[start of Records to process]
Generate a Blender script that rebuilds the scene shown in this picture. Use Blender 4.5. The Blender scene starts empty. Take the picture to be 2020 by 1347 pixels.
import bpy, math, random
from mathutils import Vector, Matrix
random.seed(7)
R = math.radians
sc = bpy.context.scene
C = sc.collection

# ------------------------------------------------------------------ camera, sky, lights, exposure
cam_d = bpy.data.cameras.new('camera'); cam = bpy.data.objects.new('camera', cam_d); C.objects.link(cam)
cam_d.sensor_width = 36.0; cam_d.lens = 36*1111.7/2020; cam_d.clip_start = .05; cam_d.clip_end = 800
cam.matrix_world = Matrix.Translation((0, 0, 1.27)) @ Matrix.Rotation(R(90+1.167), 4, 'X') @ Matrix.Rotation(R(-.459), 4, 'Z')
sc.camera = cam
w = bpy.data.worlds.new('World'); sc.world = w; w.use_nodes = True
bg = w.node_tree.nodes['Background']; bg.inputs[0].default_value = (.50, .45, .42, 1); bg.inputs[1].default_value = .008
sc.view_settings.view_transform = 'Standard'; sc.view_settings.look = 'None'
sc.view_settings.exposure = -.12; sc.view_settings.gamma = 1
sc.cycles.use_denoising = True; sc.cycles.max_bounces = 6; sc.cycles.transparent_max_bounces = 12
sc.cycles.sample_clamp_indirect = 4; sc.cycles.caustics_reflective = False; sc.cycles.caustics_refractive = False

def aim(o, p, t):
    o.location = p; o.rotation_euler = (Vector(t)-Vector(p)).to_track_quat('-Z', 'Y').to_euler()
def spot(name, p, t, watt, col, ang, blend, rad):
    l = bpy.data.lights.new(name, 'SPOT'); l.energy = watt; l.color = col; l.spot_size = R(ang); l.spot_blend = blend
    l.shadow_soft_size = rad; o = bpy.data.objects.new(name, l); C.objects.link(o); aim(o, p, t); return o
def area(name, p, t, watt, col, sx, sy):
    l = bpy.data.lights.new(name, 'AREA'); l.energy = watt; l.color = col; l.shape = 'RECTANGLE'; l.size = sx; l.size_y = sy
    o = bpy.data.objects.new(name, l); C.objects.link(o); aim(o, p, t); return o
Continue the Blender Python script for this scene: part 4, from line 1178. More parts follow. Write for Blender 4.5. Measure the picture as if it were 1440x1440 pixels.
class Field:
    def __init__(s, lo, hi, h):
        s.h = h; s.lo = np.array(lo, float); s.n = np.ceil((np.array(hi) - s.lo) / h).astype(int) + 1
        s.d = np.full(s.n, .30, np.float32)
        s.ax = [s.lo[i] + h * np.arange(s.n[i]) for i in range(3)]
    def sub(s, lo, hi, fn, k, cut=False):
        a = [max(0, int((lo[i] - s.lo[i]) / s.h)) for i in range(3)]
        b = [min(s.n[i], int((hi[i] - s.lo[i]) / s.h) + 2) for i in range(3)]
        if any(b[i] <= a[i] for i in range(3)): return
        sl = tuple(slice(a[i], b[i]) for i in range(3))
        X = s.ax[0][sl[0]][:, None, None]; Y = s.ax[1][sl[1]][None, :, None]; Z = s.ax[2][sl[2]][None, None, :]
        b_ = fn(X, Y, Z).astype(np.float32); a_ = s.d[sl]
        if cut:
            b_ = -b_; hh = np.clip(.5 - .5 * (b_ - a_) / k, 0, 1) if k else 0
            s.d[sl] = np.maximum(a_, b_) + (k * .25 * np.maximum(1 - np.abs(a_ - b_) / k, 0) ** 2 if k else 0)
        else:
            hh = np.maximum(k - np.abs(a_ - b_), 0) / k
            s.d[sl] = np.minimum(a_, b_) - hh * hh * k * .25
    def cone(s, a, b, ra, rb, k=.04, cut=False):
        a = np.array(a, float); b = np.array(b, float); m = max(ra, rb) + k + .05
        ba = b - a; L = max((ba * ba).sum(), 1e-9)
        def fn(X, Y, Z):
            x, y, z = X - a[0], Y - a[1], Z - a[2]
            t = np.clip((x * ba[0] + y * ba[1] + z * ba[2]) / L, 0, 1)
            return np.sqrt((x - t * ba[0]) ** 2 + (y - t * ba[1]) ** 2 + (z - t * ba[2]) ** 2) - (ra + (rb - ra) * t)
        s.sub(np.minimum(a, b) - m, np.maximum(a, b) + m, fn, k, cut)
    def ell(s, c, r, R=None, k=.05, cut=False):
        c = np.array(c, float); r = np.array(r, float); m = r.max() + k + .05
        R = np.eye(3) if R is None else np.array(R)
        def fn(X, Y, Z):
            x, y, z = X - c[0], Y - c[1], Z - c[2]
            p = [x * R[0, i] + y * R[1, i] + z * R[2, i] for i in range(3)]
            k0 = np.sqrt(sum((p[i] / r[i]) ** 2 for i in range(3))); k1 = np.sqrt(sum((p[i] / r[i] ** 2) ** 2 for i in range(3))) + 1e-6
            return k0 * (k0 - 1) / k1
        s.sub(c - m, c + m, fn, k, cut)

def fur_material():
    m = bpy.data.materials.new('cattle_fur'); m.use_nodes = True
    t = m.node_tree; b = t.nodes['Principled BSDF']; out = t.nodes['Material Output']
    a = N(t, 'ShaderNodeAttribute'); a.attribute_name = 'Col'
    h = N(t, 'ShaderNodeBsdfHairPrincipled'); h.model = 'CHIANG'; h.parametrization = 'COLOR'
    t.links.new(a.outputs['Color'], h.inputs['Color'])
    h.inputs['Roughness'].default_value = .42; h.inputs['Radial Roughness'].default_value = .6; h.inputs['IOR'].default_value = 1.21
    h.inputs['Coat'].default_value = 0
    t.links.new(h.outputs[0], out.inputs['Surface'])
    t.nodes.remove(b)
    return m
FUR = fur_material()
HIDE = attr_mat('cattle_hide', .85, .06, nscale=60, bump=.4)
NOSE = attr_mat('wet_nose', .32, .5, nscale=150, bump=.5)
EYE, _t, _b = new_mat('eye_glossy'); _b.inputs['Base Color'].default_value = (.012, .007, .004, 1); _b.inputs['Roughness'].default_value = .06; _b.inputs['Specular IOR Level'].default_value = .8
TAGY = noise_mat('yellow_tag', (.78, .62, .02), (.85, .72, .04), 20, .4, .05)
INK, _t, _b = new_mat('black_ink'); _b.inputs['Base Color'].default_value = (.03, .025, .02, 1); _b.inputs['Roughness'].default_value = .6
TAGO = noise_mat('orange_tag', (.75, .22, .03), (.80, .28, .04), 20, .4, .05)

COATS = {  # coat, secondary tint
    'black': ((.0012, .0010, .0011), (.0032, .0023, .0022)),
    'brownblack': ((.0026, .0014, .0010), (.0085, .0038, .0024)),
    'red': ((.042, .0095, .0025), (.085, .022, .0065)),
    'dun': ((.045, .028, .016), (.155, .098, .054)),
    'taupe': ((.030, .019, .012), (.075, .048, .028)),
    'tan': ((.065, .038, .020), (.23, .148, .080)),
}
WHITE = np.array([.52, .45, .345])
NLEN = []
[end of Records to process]
» **Exercise task**:
Each line that contains the string "script" counts once; report how many such lines the entries have, giving only the number.

» **Correct response**:
2